What's so striking to me is that Republicans, I think because they their whole thing right now is that Joe Biden is slow, that he's too old, that he can't do this, they walk into this trap every time that the White House sets for them.

Their speaker, Mike Johnson, tried to counsel them not to heckle, not to react in this way. And they did it. And it creates an opening, an opportunity for Joe Biden to react. He said to them, “I know you know how to read.” He had he had a lot of moments where he was kind of trolling them, and that worked for him in this speech, because that's essentially, at the end of the day, this was a speech about all the things that presidents make speeches about.
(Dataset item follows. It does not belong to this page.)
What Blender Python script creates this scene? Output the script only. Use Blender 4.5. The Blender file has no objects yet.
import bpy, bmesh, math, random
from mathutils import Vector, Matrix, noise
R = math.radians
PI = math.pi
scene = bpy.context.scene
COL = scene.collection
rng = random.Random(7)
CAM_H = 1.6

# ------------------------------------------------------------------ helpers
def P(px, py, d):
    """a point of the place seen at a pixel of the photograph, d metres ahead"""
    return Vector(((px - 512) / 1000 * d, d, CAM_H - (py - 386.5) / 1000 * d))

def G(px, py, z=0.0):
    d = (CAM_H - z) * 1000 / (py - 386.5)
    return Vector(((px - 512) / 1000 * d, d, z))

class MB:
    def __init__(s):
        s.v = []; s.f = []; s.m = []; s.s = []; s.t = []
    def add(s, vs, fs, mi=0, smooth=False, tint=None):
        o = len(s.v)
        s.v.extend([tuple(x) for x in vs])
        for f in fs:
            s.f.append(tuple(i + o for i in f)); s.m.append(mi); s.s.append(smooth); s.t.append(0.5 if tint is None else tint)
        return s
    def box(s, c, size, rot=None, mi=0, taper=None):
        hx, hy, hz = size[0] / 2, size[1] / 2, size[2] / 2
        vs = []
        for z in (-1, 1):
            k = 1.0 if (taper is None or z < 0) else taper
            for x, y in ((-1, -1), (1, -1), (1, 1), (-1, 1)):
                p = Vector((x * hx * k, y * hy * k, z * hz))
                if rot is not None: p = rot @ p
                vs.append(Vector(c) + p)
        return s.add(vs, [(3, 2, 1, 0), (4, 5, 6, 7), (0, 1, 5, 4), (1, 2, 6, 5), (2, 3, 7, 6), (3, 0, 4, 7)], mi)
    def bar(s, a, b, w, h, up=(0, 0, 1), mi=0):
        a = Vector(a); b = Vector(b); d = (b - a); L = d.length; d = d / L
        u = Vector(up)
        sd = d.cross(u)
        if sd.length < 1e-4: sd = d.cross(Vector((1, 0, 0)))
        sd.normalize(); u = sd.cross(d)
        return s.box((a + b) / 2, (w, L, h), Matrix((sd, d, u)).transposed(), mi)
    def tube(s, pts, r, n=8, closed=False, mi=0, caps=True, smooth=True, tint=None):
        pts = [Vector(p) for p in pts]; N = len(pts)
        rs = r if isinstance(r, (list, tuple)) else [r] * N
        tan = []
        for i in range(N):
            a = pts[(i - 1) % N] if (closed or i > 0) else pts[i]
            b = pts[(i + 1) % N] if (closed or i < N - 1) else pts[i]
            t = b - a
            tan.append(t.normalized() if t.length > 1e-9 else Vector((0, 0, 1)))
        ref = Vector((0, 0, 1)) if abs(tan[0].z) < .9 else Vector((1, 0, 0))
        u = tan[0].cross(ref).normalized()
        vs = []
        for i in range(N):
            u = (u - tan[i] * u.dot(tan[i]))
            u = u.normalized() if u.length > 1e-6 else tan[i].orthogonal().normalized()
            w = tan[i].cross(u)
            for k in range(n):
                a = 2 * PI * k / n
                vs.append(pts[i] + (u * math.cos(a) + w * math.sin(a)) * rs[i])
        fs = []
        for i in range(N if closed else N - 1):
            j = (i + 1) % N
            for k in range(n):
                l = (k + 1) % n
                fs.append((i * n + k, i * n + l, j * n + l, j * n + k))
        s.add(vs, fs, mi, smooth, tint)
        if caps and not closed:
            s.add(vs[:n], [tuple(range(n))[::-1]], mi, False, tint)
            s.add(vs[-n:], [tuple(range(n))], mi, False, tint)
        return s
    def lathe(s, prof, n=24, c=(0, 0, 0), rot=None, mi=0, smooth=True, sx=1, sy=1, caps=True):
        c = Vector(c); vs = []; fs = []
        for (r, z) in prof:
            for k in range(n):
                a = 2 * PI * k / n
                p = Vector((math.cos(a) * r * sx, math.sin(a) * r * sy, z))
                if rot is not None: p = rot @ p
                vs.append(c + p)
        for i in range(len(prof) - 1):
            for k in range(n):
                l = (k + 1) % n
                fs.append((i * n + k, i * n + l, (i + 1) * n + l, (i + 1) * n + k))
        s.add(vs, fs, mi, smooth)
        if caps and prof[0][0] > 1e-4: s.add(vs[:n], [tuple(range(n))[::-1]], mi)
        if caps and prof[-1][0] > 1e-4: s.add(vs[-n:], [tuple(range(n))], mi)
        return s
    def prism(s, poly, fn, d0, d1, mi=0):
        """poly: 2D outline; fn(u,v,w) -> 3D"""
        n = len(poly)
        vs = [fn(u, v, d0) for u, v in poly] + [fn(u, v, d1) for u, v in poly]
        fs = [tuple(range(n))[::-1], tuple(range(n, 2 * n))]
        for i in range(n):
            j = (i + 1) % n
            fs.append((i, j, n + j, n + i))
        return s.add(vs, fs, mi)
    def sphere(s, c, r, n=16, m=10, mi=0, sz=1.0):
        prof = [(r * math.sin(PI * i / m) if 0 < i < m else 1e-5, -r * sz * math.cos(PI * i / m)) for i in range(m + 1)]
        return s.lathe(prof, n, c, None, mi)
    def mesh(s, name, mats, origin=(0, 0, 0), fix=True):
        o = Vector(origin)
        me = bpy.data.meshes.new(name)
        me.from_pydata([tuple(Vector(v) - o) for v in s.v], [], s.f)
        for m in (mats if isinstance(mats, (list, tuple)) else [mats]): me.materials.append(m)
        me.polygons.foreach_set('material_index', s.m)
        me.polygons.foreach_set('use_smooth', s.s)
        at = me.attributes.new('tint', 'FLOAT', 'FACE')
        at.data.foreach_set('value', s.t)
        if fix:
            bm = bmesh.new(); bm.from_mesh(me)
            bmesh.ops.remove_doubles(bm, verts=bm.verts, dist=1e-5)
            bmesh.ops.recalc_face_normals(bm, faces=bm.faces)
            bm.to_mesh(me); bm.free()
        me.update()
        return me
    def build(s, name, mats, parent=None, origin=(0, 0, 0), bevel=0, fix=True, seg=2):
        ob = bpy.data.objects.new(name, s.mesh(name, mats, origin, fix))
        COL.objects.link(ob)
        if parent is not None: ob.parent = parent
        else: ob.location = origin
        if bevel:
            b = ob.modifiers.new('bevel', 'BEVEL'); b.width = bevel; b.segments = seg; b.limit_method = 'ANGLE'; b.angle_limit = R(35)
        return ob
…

But the question before Joe Biden today that he needed to answer the most was, how does he present to the American public? Republicans, it seemed to me, really handed him a golden opportunity on multiple occasions during the speech to do exactly what his aides wanted him to do, which was show some fight, show his ability to react in the moment.

Ignoring Biden’s gross praise for Russian prescription drug prices, his attacks on the Supreme Court Justices in front of him, his mispronunciation of Riley’s name, and the nonsensical rambling, Phillips proclaimed there were no “major gaffes.”

The transcript is below. Click "expand" to read:

CNN State of the Union
March 7, 2024
10:35:43 p.m. Eastern

(…)

JAKE TAPPER: Um, his presentation, his enunciation, of course, is not as clear as it once was a decade or two ago. His mind did seem fairly sharp. He ad-libbed a response to a pretty harsh moment, as some heckling about the tragic murder of UGA student Laken Riley, he got her name wrong. He called her Lincoln Riley, but as a general note, he condemned her murder, which was something that people were talking about.

Dana bash, what did you think? You've been to a lot of State of the Union addresses. Do you think that President Biden met the moment?

DANA BASH: He certainly met the moment that his members of his party, those who are really upset and worried about this coming election year and frankly, what would happen if he didn't win another time because of their concerns about who's on the other side of the ticket. They wanted him to be a fighter and boy fight did he deliver.

Now, there is some criticism already that we're hearing from some Republicans that it was too political. And the retort already is: [scoffs] compared to what? I mean, you saw Marjorie Taylor Greene sitting there wearing a MAGA hat.

(…)

10:37:20 p.m. Eastern

ABBY PHILLIP: What's so striking to me is that Republicans, I think because they their whole thing right now is that Joe Biden is slow, that he's too old, that he can't do this, they walk into this trap every time that the White House sets for them.

Their speaker, Mike Johnson, tried to counsel them not to heckle, not to react in this way. And they did it. And it creates an opening, an opportunity for Joe Biden to react. He said to them, “I know you know how to read.” He had he had a lot of moments where he was kind of trolling them, and that worked for him in this speech, because that's essentially, at the end of the day, this was a speech about all the things that presidents make speeches about.

But the question before Joe Biden today that he needed to answer the most was, how does he present to the American public? Republicans, it seemed to me, really handed him a golden opportunity on multiple occasions during the speech to do exactly what his aides wanted him to do, which was show some fight, show his ability to react in the moment.

He likes to ad-lib. It's not always it doesn't always work out well for him. He did it a few times tonight at without any major gaffes, and I think that was ultimately the bar that his aides wanted him to clear.